The World Bank says it will support government initiatives that will improve domestic tax collection, an initiative aimed at increasing tax-to-gross domestic product (GDP) ratio for sustainable economic growth and debt management.
World Bank country manager Greg Toulmin outlined that increasing the tax-to-GDP ratio in Malawi is crucial in creating fiscal space to finance priority spending while avoiding unmanageable debts. His response comes after Oxfam recommended that the World Bank’s International Development Association (IDA19) funding should support domestic resource mobilisation (DRM) programs that increase quantity tax to GDP and quality, equitable composition of revenue mobilisation simultaneously. Agreeing with Oxfam, Toulmin said that Malawi currently has a fairly high tax-to-GDP ratio compared to other countries at similar levels of development.
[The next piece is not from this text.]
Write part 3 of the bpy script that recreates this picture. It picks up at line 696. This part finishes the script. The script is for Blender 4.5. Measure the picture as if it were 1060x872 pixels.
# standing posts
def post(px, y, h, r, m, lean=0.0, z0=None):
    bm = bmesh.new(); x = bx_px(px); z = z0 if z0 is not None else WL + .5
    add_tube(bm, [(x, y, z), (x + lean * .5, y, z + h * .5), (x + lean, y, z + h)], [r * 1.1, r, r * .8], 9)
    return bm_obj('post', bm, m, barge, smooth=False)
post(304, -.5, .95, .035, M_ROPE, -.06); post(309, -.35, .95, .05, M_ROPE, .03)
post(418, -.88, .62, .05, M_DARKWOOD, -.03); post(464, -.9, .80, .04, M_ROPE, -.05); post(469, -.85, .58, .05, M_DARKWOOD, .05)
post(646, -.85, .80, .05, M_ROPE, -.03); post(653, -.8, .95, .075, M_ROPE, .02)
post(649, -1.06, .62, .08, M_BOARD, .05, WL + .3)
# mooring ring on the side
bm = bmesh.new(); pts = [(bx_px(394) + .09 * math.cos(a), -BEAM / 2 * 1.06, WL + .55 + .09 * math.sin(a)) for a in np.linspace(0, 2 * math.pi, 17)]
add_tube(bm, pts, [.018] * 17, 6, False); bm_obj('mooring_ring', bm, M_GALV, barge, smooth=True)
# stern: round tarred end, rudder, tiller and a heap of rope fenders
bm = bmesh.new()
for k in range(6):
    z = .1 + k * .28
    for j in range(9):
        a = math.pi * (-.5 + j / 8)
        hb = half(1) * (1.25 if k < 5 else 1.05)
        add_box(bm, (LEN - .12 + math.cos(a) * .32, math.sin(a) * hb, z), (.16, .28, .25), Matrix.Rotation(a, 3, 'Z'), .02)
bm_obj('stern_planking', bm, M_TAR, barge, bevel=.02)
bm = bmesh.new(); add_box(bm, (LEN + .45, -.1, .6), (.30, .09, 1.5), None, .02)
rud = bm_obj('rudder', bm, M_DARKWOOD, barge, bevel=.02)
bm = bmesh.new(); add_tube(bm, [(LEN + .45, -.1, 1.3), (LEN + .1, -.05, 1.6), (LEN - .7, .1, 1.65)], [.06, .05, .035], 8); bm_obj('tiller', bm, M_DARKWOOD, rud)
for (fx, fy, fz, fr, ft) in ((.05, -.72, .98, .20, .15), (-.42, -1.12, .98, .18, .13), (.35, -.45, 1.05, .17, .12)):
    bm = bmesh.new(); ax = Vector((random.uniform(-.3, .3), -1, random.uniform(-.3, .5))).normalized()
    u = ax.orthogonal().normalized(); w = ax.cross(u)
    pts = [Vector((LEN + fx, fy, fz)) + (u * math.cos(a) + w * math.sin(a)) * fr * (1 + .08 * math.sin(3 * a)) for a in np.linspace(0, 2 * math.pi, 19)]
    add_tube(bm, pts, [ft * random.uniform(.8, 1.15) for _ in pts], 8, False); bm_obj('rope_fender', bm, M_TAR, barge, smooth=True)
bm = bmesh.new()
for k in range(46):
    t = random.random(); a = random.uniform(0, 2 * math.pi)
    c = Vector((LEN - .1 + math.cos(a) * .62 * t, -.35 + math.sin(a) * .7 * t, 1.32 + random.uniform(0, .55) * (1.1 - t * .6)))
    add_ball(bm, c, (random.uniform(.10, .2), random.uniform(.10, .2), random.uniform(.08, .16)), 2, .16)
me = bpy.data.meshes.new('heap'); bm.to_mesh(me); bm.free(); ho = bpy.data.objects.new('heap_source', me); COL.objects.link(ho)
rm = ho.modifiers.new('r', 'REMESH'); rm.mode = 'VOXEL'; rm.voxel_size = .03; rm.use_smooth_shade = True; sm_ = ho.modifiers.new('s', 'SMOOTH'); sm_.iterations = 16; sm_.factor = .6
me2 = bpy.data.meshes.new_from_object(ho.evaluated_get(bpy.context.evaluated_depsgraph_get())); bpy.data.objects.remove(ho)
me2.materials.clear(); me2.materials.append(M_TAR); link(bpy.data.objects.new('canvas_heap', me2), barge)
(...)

Last month the World Bank expressed doubt over Malawi’s economy, decrying the current corruption and fiscal indiscipline, calling on the government to act on the problematic economic environment. This follows reports of the International Monetary warned Malawi on overborrowing.
The bank also punched holes in the 2018/19 budget, saying that it will not meet its target due to effects of Cyclone Idai. Through a report known as Malawi Economic Monitor (MEM) the doubts were made known, as World Bank Malawi Country Manager Greg Toulmin cited weak governance and corruption as areas of concern of World Bank.